> _Problem_
Copy out every line of the data exactly.
══ Information provided ══
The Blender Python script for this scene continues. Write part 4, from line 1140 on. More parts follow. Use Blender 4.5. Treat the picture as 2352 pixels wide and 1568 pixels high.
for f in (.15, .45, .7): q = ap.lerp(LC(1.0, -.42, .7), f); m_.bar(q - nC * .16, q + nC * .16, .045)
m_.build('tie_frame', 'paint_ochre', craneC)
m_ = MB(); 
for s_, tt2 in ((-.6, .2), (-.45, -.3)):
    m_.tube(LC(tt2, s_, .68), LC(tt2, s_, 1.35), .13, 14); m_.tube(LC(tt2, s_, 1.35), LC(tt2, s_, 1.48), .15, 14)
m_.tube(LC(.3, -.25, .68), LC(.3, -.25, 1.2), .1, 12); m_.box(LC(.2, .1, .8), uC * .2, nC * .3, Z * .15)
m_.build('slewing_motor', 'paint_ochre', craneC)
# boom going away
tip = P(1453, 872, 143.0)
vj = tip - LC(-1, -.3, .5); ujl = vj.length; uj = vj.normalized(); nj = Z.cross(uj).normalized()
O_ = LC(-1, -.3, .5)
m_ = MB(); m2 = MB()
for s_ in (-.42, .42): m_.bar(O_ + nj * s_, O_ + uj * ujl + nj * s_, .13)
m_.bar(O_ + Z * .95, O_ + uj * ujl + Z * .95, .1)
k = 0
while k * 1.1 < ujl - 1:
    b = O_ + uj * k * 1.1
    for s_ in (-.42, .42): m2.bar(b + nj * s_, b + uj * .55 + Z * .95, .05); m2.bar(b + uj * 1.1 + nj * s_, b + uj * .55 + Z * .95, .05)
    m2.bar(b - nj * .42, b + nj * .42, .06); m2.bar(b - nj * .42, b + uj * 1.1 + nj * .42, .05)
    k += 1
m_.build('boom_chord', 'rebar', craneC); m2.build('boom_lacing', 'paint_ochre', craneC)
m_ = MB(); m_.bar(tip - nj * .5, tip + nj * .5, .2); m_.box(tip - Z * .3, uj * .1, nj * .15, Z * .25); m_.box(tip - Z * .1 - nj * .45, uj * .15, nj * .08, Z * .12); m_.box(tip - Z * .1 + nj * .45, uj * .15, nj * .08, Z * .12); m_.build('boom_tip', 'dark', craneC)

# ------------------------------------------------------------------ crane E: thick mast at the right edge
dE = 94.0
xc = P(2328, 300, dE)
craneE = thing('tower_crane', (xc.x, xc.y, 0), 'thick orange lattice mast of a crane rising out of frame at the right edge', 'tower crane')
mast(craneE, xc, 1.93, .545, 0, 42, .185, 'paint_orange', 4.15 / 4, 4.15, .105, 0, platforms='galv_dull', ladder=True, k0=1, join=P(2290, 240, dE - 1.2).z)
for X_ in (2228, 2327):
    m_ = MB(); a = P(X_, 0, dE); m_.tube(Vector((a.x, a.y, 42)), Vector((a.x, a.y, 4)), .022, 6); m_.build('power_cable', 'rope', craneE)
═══
> _Response_
The Blender Python script for this scene continues. Write part 4, from line 1140 on. More parts follow. Use Blender 4.5. Treat the picture as 2352 pixels wide and 1568 pixels high.
for f in (.15, .45, .7): q = ap.lerp(LC(1.0, -.42, .7), f); m_.bar(q - nC * .16, q + nC * .16, .045)
m_.build('tie_frame', 'paint_ochre', craneC)
m_ = MB(); 
for s_, tt2 in ((-.6, .2), (-.45, -.3)):
    m_.tube(LC(tt2, s_, .68), LC(tt2, s_, 1.35), .13, 14); m_.tube(LC(tt2, s_, 1.35), LC(tt2, s_, 1.48), .15, 14)
m_.tube(LC(.3, -.25, .68), LC(.3, -.25, 1.2), .1, 12); m_.box(LC(.2, .1, .8), uC * .2, nC * .3, Z * .15)
m_.build('slewing_motor', 'paint_ochre', craneC)
# boom going away
tip = P(1453, 872, 143.0)
vj = tip - LC(-1, -.3, .5); ujl = vj.length; uj = vj.normalized(); nj = Z.cross(uj).normalized()
O_ = LC(-1, -.3, .5)
m_ = MB(); m2 = MB()
for s_ in (-.42, .42): m_.bar(O_ + nj * s_, O_ + uj * ujl + nj * s_, .13)
m_.bar(O_ + Z * .95, O_ + uj * ujl + Z * .95, .1)
k = 0
while k * 1.1 < ujl - 1:
    b = O_ + uj * k * 1.1
    for s_ in (-.42, .42): m2.bar(b + nj * s_, b + uj * .55 + Z * .95, .05); m2.bar(b + uj * 1.1 + nj * s_, b + uj * .55 + Z * .95, .05)
    m2.bar(b - nj * .42, b + nj * .42, .06); m2.bar(b - nj * .42, b + uj * 1.1 + nj * .42, .05)
    k += 1
m_.build('boom_chord', 'rebar', craneC); m2.build('boom_lacing', 'paint_ochre', craneC)
m_ = MB(); m_.bar(tip - nj * .5, tip + nj * .5, .2); m_.box(tip - Z * .3, uj * .1, nj * .15, Z * .25); m_.box(tip - Z * .1 - nj * .45, uj * .15, nj * .08, Z * .12); m_.box(tip - Z * .1 + nj * .45, uj * .15, nj * .08, Z * .12); m_.build('boom_tip', 'dark', craneC)

# ------------------------------------------------------------------ crane E: thick mast at the right edge
dE = 94.0
xc = P(2328, 300, dE)
craneE = thing('tower_crane', (xc.x, xc.y, 0), 'thick orange lattice mast of a crane rising out of frame at the right edge', 'tower crane')
mast(craneE, xc, 1.93, .545, 0, 42, .185, 'paint_orange', 4.15 / 4, 4.15, .105, 0, platforms='galv_dull', ladder=True, k0=1, join=P(2290, 240, dE - 1.2).z)
for X_ in (2228, 2327):
    m_ = MB(); a = P(X_, 0, dE); m_.tube(Vector((a.x, a.y, 42)), Vector((a.x, a.y, 4)), .022, 6); m_.build('power_cable', 'rope', craneE)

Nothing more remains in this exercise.